─── Dataset extract

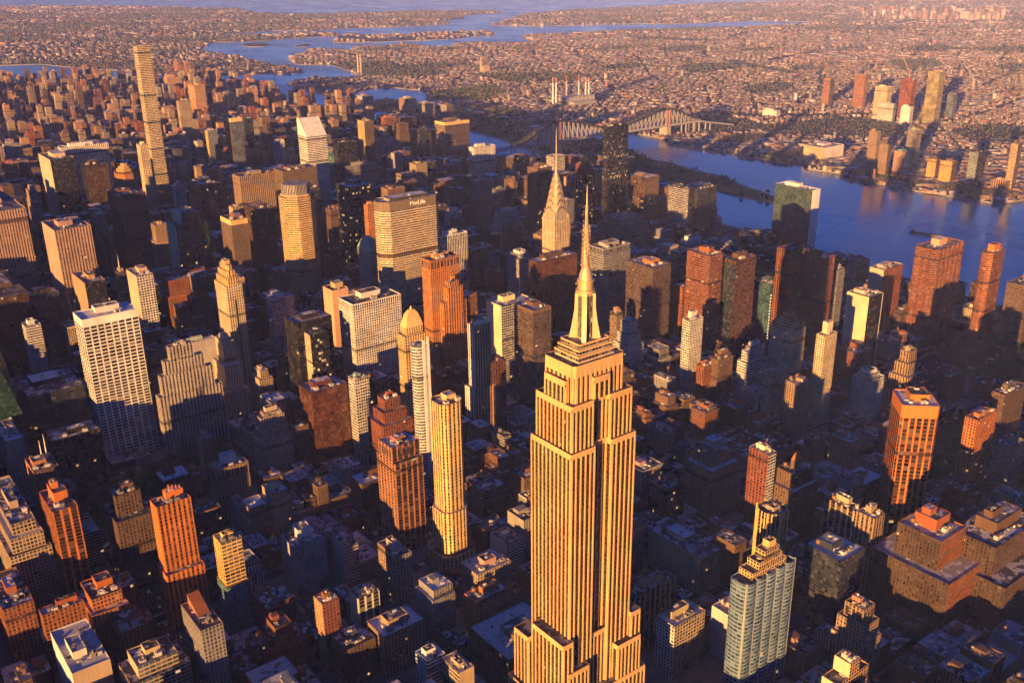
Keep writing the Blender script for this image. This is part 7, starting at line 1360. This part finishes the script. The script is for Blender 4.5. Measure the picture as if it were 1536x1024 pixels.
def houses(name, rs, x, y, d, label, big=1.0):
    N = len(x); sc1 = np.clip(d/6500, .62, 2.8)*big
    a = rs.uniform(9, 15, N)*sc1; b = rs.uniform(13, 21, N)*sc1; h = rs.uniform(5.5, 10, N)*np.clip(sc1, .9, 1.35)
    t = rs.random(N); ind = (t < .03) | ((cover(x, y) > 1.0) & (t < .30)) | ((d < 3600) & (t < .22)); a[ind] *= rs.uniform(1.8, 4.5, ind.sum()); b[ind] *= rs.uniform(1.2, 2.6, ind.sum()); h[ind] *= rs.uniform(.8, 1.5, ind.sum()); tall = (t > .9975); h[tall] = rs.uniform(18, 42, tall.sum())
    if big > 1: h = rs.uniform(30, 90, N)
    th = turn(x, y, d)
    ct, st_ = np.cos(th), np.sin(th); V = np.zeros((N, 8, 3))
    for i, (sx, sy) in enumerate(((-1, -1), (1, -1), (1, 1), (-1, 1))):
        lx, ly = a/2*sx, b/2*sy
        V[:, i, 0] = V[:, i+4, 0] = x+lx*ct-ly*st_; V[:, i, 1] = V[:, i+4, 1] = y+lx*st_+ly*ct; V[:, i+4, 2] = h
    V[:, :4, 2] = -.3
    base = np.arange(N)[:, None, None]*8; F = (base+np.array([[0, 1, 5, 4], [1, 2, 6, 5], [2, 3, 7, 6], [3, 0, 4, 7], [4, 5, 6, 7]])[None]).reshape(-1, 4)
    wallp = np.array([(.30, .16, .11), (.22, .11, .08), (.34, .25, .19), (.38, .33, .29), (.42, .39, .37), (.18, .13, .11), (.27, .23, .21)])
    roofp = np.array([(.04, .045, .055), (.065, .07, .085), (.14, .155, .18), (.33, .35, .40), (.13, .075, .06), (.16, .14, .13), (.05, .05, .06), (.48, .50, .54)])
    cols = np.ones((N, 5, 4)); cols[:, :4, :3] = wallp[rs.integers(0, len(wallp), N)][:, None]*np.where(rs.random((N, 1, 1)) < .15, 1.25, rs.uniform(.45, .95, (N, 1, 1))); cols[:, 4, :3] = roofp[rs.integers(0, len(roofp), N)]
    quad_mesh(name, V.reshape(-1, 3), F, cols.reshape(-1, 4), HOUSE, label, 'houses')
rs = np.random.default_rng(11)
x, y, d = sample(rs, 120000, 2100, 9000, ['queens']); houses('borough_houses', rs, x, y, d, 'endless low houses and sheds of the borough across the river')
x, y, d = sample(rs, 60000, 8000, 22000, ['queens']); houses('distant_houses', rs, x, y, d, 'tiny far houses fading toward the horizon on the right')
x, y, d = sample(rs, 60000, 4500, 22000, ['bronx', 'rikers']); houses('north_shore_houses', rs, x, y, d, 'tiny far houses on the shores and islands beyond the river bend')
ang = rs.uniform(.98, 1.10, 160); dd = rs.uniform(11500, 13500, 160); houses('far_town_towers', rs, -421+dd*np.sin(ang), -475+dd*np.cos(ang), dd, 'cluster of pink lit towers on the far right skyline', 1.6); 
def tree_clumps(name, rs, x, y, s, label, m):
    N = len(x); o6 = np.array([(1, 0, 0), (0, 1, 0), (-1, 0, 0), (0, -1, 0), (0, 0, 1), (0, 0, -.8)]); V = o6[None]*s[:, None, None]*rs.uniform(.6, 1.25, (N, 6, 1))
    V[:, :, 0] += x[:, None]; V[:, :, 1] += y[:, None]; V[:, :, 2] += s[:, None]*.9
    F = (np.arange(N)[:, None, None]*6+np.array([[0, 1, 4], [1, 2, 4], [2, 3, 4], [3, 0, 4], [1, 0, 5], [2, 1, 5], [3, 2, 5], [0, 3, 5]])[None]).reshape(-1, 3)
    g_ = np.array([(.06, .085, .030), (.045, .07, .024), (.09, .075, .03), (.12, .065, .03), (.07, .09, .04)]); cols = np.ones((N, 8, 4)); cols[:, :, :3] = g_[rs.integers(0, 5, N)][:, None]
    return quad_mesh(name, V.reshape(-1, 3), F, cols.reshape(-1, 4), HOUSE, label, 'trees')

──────
─── Dataset extract

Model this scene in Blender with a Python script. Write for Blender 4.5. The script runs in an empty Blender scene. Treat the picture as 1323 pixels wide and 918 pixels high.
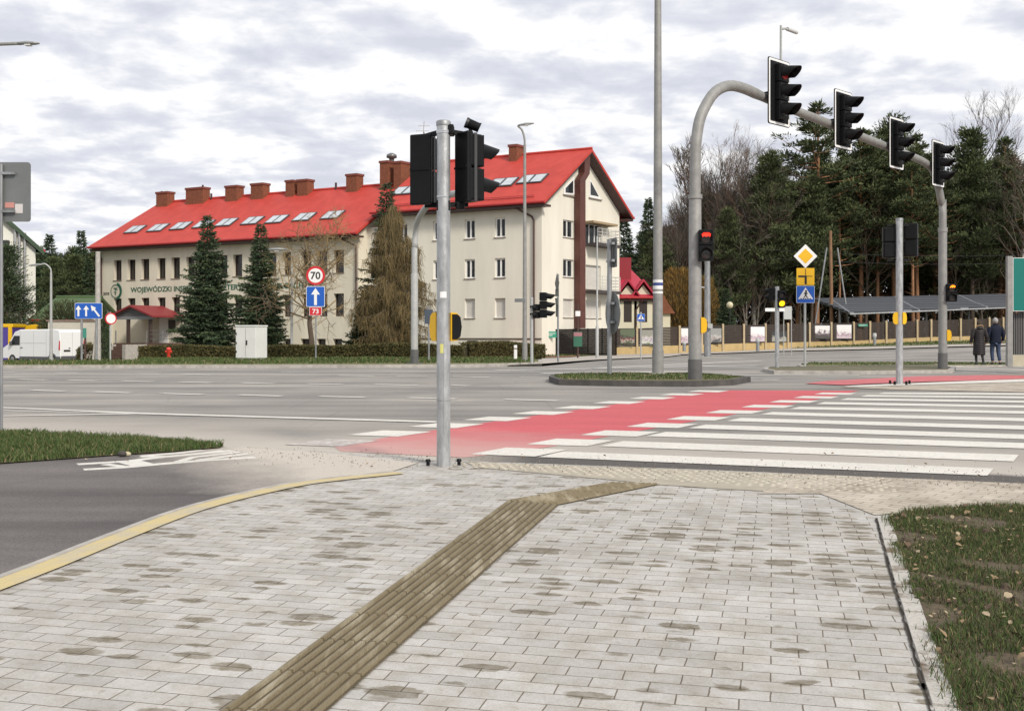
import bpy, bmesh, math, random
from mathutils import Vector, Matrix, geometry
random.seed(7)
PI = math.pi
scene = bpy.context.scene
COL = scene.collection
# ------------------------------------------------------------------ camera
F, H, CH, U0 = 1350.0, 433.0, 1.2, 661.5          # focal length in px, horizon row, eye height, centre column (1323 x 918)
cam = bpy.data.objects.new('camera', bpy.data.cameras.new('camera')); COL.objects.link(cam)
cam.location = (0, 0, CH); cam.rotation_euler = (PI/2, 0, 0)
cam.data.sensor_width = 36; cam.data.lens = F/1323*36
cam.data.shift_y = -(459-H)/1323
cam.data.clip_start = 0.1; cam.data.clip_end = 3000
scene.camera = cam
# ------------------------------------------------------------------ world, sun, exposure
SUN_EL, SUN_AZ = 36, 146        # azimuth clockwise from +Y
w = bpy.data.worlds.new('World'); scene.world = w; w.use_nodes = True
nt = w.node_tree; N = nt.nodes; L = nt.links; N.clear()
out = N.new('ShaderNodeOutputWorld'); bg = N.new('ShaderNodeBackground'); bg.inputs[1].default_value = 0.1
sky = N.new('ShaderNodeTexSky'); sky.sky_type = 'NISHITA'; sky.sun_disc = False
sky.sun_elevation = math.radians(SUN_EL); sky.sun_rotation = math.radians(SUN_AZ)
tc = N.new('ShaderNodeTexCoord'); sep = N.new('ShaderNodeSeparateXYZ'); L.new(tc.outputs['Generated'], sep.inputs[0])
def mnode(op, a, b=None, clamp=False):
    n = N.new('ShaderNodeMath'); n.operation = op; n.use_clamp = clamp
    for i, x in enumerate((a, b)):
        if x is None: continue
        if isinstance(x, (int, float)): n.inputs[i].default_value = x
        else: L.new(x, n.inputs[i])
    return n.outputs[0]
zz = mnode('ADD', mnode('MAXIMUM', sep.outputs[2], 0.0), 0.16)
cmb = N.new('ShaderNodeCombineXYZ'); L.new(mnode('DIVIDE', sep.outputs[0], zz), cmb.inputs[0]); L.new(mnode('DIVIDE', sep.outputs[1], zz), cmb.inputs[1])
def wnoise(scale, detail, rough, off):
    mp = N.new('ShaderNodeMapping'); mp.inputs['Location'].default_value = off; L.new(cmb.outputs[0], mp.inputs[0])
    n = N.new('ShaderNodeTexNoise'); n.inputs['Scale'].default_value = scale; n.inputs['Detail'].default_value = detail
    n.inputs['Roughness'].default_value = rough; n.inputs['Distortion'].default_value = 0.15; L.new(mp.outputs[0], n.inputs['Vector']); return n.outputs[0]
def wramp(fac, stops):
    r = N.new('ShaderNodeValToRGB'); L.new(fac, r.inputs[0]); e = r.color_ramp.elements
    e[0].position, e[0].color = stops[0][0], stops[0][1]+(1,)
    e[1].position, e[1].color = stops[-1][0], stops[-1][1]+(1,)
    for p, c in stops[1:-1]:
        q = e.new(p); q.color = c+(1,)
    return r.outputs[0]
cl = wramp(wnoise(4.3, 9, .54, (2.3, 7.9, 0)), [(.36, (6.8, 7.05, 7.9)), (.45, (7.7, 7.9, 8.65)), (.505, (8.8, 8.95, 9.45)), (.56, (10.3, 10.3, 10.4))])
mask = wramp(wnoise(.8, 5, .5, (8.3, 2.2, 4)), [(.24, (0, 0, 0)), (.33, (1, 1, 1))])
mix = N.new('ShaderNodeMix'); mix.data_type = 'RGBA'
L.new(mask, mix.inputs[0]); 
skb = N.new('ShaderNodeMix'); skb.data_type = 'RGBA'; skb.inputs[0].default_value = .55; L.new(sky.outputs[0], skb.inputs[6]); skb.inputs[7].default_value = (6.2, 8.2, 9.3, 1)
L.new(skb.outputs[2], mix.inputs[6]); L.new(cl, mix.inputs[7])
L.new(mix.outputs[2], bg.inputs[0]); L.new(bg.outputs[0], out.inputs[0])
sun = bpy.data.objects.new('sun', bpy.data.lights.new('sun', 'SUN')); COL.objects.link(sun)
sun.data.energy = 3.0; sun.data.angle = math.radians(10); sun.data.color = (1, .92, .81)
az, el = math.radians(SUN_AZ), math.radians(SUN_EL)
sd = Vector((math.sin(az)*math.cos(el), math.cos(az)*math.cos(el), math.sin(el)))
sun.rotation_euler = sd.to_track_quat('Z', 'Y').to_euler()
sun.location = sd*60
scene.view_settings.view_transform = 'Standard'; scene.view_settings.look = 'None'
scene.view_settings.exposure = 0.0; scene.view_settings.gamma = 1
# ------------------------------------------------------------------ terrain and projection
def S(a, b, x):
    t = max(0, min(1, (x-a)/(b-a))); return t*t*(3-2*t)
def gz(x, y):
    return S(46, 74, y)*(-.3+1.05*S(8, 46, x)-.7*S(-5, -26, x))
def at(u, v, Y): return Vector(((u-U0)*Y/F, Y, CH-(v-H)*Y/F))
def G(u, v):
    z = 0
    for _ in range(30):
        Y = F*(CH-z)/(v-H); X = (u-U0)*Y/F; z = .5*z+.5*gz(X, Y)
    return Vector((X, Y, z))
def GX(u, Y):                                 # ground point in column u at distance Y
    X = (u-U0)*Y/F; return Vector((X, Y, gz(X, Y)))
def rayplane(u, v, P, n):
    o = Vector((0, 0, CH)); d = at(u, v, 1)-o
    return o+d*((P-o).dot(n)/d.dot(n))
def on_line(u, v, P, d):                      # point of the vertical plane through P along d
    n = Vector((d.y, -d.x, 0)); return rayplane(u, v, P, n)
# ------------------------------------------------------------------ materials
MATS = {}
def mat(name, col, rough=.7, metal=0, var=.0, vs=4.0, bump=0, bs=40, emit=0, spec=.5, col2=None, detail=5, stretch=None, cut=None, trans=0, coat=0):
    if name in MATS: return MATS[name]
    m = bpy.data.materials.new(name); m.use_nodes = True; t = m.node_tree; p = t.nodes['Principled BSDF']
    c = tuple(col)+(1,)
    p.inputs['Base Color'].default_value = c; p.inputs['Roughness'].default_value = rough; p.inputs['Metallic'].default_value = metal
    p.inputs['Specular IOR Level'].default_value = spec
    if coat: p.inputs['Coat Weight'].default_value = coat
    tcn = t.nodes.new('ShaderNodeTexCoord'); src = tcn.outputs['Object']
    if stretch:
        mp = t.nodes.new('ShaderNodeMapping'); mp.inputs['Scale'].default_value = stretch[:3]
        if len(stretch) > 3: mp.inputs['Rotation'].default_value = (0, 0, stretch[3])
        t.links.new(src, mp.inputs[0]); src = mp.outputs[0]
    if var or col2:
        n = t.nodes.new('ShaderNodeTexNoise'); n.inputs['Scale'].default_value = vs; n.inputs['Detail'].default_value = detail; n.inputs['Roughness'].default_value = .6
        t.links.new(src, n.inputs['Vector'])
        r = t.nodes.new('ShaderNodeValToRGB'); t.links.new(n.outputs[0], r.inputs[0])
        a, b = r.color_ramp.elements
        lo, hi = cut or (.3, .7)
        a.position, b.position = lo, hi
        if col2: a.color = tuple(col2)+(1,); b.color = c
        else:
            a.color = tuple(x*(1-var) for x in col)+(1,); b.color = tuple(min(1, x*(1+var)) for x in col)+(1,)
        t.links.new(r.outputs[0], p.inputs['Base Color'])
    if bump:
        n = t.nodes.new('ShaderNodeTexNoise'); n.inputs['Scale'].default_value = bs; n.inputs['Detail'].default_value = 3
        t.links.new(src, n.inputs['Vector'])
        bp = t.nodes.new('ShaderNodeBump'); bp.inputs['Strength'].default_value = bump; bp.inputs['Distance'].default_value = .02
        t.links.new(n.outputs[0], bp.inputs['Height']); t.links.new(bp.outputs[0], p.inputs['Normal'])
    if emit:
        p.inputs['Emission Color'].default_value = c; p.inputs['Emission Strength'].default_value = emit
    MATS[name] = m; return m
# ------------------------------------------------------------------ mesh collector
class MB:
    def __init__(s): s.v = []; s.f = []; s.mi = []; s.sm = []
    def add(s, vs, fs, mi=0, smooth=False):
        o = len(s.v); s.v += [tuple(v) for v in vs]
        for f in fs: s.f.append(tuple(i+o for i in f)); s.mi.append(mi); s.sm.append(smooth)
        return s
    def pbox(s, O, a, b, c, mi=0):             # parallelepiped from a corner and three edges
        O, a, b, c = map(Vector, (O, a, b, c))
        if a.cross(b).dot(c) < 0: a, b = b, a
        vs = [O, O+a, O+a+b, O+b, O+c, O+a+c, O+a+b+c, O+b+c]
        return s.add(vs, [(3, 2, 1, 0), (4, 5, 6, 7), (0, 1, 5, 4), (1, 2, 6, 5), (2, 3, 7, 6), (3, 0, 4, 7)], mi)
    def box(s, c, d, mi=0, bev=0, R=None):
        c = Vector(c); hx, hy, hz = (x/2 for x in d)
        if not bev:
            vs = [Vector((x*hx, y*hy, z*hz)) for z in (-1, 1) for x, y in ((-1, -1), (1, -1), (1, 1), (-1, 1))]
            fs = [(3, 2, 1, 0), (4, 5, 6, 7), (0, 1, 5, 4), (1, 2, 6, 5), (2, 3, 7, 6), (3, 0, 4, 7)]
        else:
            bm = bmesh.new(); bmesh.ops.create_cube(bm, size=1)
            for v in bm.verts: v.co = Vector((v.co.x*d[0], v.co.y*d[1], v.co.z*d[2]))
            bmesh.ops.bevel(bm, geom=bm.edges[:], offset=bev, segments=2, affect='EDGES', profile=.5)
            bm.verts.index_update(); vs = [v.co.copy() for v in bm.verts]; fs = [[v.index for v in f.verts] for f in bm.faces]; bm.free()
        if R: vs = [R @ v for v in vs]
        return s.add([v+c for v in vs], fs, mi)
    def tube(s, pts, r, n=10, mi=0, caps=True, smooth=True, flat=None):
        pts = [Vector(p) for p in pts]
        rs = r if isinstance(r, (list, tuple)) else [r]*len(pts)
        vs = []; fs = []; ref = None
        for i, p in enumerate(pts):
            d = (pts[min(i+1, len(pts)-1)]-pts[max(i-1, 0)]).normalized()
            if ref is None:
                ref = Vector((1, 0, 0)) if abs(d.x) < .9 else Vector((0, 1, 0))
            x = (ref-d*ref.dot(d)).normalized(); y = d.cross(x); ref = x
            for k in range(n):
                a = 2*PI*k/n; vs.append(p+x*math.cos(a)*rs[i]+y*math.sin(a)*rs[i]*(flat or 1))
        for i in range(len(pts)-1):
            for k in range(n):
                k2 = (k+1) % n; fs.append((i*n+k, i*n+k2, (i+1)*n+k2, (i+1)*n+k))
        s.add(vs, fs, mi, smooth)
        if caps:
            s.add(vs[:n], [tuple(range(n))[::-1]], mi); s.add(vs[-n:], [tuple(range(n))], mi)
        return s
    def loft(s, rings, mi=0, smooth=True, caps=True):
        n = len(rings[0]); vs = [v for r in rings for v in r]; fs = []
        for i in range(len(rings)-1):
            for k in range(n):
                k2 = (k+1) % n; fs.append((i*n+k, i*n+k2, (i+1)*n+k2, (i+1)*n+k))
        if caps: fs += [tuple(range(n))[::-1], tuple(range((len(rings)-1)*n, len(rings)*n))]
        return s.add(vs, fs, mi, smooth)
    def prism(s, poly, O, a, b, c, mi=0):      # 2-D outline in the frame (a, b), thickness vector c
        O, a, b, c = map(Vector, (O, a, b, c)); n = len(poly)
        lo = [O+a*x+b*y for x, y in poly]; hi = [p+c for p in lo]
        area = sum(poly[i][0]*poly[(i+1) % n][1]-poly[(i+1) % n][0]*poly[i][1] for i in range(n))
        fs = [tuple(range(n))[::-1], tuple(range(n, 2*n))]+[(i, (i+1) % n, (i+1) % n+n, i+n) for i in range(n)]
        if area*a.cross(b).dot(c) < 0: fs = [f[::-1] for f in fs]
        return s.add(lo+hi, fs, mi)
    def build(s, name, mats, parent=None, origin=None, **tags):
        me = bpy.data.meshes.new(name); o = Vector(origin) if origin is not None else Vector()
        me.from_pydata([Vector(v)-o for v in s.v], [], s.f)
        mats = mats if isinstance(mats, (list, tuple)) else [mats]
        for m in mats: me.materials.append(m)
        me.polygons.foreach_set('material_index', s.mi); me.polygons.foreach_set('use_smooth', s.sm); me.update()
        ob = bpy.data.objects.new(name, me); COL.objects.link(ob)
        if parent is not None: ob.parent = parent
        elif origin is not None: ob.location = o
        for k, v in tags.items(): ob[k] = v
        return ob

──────

Give the number of lines in the listing above that hold the string "this", with nothing else.

▸ **Written response**: 2